#### What the exercise asks:
Read the lines that follow and pick out every one containing the word "scene".

#### Dataset excerpt:
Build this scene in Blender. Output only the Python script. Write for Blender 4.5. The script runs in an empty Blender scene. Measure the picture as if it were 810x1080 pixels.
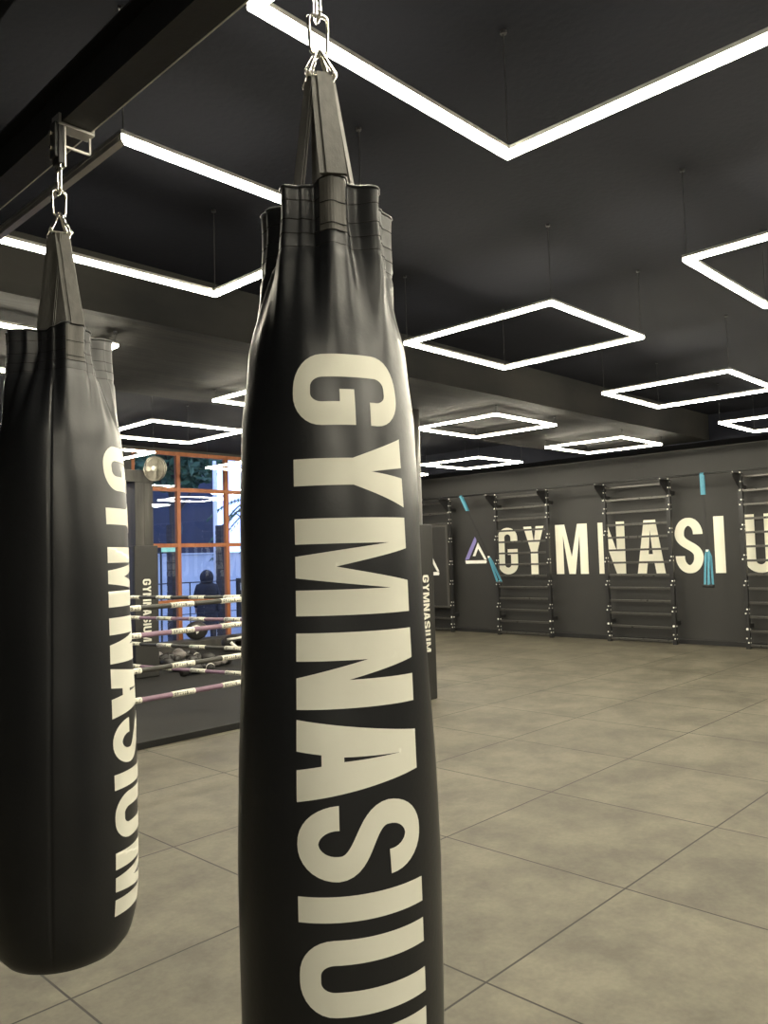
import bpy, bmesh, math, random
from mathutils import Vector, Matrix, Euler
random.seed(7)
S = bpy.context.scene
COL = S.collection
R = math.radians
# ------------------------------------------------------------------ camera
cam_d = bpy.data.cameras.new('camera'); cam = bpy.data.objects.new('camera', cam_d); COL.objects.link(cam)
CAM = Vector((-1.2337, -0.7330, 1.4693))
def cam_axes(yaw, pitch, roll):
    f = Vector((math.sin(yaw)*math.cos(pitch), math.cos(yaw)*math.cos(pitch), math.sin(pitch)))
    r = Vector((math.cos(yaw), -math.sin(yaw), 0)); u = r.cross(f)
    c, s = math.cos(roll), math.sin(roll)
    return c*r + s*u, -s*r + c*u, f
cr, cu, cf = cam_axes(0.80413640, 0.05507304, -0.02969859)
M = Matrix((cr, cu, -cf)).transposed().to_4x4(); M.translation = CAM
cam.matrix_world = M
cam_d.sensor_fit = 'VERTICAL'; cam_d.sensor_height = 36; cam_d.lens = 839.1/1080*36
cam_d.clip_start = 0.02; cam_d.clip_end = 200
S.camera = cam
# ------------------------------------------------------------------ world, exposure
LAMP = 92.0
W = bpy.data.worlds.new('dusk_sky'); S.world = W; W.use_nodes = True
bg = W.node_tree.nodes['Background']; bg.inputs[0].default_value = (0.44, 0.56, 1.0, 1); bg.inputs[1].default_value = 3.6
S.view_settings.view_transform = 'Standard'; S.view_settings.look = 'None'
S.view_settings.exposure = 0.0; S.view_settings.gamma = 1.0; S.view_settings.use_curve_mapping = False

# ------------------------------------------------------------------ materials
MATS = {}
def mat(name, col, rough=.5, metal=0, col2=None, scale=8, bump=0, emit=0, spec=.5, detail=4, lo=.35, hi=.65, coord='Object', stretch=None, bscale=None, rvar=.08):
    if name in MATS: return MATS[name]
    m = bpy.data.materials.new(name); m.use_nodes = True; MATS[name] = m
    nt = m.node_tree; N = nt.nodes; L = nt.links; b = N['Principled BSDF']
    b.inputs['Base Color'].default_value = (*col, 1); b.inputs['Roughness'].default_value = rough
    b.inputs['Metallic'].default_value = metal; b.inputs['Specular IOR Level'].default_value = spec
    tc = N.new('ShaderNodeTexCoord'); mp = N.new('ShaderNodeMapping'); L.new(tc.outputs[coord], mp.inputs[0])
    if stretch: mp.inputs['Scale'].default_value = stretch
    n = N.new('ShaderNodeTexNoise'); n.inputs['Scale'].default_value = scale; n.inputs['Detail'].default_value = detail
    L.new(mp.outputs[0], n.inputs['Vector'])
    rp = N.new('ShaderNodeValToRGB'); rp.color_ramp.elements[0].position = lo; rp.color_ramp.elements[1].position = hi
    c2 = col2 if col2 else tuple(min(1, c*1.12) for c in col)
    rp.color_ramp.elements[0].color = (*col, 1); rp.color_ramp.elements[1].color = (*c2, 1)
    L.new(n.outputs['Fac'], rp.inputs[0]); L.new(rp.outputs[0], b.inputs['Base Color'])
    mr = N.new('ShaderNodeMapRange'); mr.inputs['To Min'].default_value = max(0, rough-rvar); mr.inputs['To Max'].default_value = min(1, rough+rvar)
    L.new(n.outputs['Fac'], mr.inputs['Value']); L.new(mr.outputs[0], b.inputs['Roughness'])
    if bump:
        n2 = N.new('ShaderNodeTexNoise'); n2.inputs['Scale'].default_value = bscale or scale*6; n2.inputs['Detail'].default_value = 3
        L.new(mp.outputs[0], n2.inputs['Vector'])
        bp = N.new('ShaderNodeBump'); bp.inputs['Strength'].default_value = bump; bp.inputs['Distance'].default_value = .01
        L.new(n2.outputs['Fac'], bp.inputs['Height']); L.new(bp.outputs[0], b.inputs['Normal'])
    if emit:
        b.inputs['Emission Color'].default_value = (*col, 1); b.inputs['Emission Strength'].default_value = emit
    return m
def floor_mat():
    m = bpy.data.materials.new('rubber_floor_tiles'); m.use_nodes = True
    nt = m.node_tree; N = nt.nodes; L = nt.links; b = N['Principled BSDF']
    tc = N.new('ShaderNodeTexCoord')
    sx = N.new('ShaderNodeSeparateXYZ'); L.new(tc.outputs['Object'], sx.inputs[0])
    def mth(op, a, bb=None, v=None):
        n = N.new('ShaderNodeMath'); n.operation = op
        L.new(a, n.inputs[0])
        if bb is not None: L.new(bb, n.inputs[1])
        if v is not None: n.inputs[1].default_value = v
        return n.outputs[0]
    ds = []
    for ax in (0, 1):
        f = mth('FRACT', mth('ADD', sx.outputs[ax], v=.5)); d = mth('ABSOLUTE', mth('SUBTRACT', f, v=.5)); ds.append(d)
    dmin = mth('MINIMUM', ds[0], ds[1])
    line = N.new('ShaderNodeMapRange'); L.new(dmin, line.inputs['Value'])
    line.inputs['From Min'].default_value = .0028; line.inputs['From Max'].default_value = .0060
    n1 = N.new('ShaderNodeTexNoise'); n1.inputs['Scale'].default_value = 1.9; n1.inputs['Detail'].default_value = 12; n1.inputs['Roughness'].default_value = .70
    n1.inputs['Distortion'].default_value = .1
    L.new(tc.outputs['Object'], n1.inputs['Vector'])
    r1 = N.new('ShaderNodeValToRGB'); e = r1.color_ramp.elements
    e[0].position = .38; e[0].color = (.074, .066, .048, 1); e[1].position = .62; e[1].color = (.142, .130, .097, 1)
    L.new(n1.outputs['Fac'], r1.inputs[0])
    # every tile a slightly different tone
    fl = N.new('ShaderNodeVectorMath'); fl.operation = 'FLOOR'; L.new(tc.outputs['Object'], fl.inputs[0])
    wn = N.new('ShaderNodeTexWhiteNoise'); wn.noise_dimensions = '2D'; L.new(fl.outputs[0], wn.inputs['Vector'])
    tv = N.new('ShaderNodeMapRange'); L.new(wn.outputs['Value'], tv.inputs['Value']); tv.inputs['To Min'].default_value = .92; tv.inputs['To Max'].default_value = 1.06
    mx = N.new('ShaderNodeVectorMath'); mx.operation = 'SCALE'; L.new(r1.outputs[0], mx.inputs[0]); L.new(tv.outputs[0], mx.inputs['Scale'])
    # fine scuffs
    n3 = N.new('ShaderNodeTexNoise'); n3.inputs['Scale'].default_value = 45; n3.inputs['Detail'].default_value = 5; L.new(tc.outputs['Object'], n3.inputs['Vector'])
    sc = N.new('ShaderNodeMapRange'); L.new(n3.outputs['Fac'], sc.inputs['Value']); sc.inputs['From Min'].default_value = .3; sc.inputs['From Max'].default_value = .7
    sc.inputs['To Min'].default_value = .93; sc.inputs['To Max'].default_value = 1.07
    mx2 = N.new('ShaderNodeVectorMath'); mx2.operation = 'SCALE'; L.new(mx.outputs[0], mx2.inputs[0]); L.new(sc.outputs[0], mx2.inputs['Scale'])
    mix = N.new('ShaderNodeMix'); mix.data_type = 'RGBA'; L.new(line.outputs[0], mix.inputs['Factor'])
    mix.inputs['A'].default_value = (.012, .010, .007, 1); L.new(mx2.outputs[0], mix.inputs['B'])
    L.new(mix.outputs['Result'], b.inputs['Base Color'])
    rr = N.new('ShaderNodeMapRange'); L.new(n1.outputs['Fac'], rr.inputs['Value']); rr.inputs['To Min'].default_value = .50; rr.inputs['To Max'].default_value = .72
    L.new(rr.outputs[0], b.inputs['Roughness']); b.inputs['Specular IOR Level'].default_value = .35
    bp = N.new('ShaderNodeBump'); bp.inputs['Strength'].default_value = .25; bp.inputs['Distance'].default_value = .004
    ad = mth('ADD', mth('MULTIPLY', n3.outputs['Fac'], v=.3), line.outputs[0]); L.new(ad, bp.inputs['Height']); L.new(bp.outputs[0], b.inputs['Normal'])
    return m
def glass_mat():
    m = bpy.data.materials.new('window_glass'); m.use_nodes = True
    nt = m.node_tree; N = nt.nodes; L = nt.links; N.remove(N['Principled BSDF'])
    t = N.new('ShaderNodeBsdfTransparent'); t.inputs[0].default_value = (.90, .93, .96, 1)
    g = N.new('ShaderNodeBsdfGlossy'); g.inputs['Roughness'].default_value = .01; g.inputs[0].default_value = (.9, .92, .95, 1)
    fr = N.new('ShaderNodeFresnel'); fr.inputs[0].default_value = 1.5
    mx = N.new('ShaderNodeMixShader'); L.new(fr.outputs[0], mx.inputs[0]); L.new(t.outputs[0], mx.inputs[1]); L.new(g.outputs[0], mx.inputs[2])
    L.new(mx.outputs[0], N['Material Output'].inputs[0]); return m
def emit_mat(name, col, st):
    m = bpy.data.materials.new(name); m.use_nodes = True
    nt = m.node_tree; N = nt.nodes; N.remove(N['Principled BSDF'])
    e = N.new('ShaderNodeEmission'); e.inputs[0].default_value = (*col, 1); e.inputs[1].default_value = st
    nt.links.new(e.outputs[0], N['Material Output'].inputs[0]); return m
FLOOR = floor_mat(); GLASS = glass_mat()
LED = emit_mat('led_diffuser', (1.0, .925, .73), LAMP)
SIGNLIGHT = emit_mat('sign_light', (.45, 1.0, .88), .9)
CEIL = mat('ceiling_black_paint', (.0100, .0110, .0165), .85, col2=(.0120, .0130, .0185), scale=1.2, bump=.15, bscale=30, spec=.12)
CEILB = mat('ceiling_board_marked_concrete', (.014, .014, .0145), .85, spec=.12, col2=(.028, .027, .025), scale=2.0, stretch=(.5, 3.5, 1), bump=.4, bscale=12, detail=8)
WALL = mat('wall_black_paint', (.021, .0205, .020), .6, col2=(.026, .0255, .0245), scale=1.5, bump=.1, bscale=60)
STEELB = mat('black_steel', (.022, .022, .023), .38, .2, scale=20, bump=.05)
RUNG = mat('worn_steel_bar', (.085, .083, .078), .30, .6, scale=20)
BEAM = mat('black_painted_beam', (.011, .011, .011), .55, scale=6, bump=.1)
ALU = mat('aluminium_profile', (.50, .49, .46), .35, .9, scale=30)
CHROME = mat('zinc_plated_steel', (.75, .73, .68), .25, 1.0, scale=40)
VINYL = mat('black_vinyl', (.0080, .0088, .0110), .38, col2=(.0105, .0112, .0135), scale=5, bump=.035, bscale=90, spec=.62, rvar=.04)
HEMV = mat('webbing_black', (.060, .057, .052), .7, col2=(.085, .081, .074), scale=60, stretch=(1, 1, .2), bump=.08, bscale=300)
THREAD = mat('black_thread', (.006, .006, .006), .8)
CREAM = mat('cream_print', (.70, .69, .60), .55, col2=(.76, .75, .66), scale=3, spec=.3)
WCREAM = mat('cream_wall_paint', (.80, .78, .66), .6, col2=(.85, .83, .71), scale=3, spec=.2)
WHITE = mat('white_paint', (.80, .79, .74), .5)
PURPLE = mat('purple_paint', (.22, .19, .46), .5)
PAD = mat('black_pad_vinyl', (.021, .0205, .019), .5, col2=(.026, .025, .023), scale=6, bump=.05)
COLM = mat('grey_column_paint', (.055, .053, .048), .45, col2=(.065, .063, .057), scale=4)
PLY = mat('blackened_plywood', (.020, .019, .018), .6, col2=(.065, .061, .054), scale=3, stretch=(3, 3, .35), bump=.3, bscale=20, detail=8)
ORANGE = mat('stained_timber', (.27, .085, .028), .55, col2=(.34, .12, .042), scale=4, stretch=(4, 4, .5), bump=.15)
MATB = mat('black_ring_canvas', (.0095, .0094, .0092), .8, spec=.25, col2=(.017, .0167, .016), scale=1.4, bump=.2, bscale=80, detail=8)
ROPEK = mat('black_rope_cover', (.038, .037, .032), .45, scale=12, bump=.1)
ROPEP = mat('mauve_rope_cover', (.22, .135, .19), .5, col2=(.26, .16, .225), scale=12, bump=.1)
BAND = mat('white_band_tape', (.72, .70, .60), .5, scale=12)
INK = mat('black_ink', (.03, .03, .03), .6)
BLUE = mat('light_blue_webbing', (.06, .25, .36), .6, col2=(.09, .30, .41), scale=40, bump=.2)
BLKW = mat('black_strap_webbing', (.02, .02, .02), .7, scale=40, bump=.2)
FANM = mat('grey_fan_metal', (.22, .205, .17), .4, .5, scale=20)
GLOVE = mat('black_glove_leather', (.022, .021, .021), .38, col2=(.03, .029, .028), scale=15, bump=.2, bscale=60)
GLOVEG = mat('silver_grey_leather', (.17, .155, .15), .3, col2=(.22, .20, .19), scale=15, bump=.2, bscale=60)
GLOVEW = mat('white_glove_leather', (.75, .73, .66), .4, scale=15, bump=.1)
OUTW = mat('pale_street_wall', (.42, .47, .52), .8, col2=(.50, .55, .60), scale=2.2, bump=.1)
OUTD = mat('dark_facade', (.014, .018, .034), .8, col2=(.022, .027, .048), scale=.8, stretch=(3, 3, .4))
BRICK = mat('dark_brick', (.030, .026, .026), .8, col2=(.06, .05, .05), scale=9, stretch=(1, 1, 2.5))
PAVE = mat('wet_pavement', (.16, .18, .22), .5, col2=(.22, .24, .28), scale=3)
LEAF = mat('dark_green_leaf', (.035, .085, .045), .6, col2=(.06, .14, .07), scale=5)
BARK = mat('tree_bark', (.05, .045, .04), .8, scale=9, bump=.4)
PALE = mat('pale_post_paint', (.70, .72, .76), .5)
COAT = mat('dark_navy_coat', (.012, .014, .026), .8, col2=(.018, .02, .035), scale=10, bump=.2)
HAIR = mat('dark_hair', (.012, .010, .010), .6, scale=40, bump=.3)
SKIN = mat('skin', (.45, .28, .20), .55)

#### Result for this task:
Build this scene in Blender. Output only the Python script. Write for Blender 4.5. The script runs in an empty Blender scene. Measure the picture as if it were 810x1080 pixels.
S = bpy.context.scene